Doorgeleiding van personen via een Belgische transitluchthaven
Omzetting van de Europese richtlijn over de doorgeleiding van personen die men via de lucht terugzendt
Omzetting van de Europese richtlijn over de doorgeleiding van personen die men via de lucht terugzendt
De ministerraad keurde een voorontwerp van wet goed dat de ondersteuning regelt bij de doorgeleiding van personen die met een vliegtuig naar hun land worden teruggezonden. Het voorontwerp dat minister van Binnenlandse Zaken Patrick Dewael voorstelde, zet de richtlijn betreffende de ondersteuning bij doorgeleiding in het kader van maatregelen tot verwijdering door de lucht van de Raad van de Europese Unie in Belgisch recht om (2003/110.EG).
De richtlijn voorziet in de wederzijdse ondersteuning van de lidstaten wanneer ze van transitluchthavens gebruik maken om niet EU-bugers naar hun land terug te zenden. Het voorontwerp bepaalt op welke wijze de ondersteunende maatregelen worden uitgevoerd. Het wijst de minister of zijn gemachtigde en de dienst grensconrole van de luchtvaartpolitie van de Federale politie als verantwoordelijken aan. Ze moeten de ondersteunende maatregelen uitvoeren als een lidstaat die een persoon via een Belgische transitluchthaven wil terugzenden, erom verzoekt. Het voorontwerp creëert een wettelijke basis voor een praktijk die in België al bestaat.

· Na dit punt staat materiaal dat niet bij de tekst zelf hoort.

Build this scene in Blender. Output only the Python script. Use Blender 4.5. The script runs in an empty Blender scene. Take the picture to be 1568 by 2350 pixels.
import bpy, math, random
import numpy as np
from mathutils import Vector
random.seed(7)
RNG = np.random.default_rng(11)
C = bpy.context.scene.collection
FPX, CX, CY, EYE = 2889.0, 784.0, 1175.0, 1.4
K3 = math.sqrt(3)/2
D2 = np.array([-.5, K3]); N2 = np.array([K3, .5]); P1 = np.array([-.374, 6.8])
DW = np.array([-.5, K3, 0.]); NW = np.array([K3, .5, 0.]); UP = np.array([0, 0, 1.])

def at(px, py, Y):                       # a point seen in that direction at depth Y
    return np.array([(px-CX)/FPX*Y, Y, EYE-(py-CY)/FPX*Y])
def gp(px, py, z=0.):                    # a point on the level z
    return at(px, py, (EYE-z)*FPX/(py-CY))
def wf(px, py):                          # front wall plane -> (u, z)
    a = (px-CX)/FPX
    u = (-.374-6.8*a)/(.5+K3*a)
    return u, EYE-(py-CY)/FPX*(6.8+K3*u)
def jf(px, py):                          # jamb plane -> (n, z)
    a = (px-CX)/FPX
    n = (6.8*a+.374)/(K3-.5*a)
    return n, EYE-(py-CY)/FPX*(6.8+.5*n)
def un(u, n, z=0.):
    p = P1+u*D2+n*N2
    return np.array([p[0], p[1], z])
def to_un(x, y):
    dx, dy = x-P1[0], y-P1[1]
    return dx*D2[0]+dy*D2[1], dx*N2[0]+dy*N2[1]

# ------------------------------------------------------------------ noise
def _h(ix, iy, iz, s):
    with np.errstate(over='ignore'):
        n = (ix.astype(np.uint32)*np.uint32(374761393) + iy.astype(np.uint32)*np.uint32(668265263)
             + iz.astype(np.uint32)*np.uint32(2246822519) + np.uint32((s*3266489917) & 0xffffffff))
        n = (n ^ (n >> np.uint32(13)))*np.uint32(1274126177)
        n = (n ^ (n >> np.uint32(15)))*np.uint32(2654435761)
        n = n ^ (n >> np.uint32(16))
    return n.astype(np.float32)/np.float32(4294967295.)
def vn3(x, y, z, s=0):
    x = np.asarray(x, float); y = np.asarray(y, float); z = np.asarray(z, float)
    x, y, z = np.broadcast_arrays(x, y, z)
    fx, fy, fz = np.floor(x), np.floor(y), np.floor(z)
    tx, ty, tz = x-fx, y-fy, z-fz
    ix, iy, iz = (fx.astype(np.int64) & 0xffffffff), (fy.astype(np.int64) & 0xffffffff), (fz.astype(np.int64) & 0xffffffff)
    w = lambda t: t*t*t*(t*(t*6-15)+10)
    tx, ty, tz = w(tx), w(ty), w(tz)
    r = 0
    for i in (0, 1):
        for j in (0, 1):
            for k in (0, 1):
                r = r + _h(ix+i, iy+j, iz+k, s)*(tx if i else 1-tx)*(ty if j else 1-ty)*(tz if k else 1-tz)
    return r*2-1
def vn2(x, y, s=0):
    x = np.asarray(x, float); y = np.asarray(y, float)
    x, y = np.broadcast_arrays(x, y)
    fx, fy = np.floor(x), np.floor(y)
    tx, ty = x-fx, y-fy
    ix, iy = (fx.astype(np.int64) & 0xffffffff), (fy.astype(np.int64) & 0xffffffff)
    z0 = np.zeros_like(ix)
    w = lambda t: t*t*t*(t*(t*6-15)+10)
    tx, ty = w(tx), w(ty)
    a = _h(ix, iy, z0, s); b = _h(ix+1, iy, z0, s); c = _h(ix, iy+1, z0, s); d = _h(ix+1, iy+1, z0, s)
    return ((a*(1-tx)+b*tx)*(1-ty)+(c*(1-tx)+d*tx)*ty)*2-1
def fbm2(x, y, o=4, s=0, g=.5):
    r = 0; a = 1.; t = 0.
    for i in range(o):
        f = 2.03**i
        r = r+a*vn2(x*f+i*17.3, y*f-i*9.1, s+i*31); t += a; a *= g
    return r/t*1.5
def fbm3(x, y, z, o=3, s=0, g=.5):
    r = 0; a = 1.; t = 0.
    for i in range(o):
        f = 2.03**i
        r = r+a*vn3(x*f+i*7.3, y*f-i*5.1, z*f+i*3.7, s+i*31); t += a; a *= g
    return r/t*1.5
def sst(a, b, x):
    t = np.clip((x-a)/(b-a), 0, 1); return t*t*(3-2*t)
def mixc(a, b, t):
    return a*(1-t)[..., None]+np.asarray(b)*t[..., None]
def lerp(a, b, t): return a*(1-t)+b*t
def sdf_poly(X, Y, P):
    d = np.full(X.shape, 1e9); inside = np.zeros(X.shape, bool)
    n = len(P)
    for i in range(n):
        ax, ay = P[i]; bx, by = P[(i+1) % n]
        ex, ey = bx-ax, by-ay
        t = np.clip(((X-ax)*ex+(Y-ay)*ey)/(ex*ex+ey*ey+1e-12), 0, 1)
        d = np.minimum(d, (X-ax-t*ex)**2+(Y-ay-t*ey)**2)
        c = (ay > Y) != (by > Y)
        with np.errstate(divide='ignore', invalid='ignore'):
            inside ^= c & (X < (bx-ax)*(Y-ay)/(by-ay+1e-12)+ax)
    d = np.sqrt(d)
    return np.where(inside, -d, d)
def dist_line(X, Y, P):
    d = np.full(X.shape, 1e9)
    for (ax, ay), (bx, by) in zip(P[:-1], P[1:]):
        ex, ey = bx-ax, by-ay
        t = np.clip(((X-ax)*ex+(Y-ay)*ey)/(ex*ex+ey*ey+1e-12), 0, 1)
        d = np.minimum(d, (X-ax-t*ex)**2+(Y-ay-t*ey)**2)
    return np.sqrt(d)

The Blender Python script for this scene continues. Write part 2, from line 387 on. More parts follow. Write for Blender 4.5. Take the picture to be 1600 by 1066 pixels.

Voor de uitvoering van de maatregel houdt de Belgische overheid zich aan de internationale verplichtingen. De doorgeleiding door de lucht wordt immers niet toegestaan wanneer er voor de persoon in het land van doorreis of bestemming een risico bestaat op een onmenselijke of vernederende behandeling, foltering of doodstraf, of wanneer het leven of de vrijheid van de persoon bedreigd is wegens zijn ras, godsdienst, nationaliteit, sociale groep of politieke overtuiging.